Books·Magic 8 Q&A

How Scotiabank Giller Prize-longlisted author Zoey Leigh Peterson procrastinates

The Scotiabank Giller Prize-longlisted author answers eight questions from eight fellow authors.
Zoey Leigh Peterson is the author of the novel Next Year, For Sure. (Doubleday Canada/Vivienne McMaster)

Zoey Leigh Peterson has made the Scotiabank Giller Prize longlist for her debut novel, Next Year, For Sure. In Next Year, For Sure, a thirty-something couple who seems to have it all decides to become nonmonogamous in an attempt to figure out if they are indeed happy. 

We asked Peterson to take the CBC Books Magic 8 Q&A and answer eight randomly selected questions from eight authors.

1. Samuel Archibald asks, "Cormac McCarthy once said: 'I felt early on I wasn't going to be a respectable citizen.' When did that realization come to you?"

My high school principal tried to expel me for publishing an underground newspaper. It kind of spiralled from there.

2. Erin Bow asks, "How do you know if a new project has enough juice in it to be a novel (or other long-form piece)?"

First, I try to squash the idea for a year or two. If that doesn't work, I try to squish it into a short story. If it can't be squashed or squished, I know it has to be a book.

3. Jordan Tannahill asks, "What is the most ridiculous thing you found yourself doing out of distraction/procrastination instead of writing?"

I suppose I do what we all do: I make up songs on the ukulele and sing them to my sleeping dog.

4. Paul Yee asks, "Do you find that readers read more into your work than you had intended?"

They sometimes draw very different conclusions than I would, but I really want people to climb inside my stories and make themselves at home. I'm okay with them rearranging the furniture.

5. Diane Warren asks, "Do you like doing public readings? Why or why not?"

I love public readings. The hardest thing about writing a book is having to spend all those years alone in your room, cut off from readers. Imagine picking up a telephone and talking into it for five years straight before the person on the other end says something back.
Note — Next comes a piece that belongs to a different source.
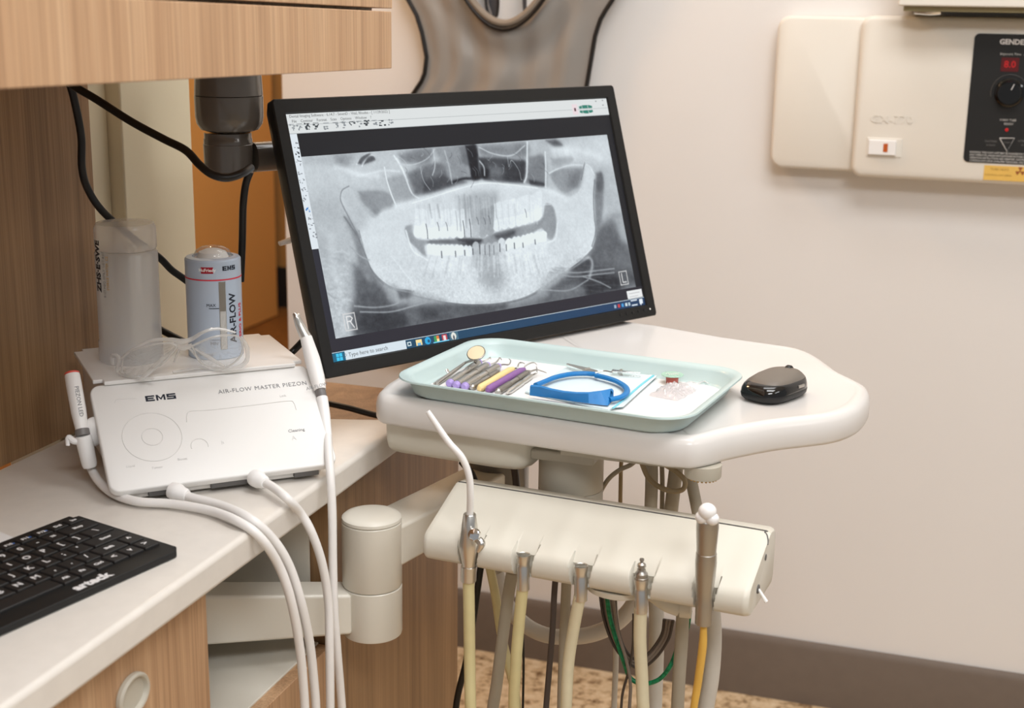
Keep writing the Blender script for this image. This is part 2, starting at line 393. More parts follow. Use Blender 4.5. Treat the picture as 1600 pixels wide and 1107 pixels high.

6. Shani Mootoo asks, "Do you find that you are influenced in any aspect of your writing by other art forms? If so, which and how. If not, why not?"

Music is a huge influence on everything I do. I can't listen while I write, but I always listen before I write, and I'll often take breaks to hear some specific song. I listen to music the way a painter mixes colours: "I need some yellow ochre over here… mix in a little bone white at edges… and a slash of crimson right here."

7. Lawrence Hill asks, "If you could start your life all over again and writing were not an option, what work would you most love to do?"

I'd probably go back to what I was before — house cleaner by day, musician by night. And in my free time, I'd study to be a physiotherapist. Or a veterinarian. Or a dramaturge. Or a mechanical engineer. Let me get back to you.

8. Camilla Gibb asks, "What's the best advice you've been given in your writing life?"

I've had some wonderful mentors, but the best advice I've ever received is what my partner tells me every time she catches me singing to the dog. "Go write your novel."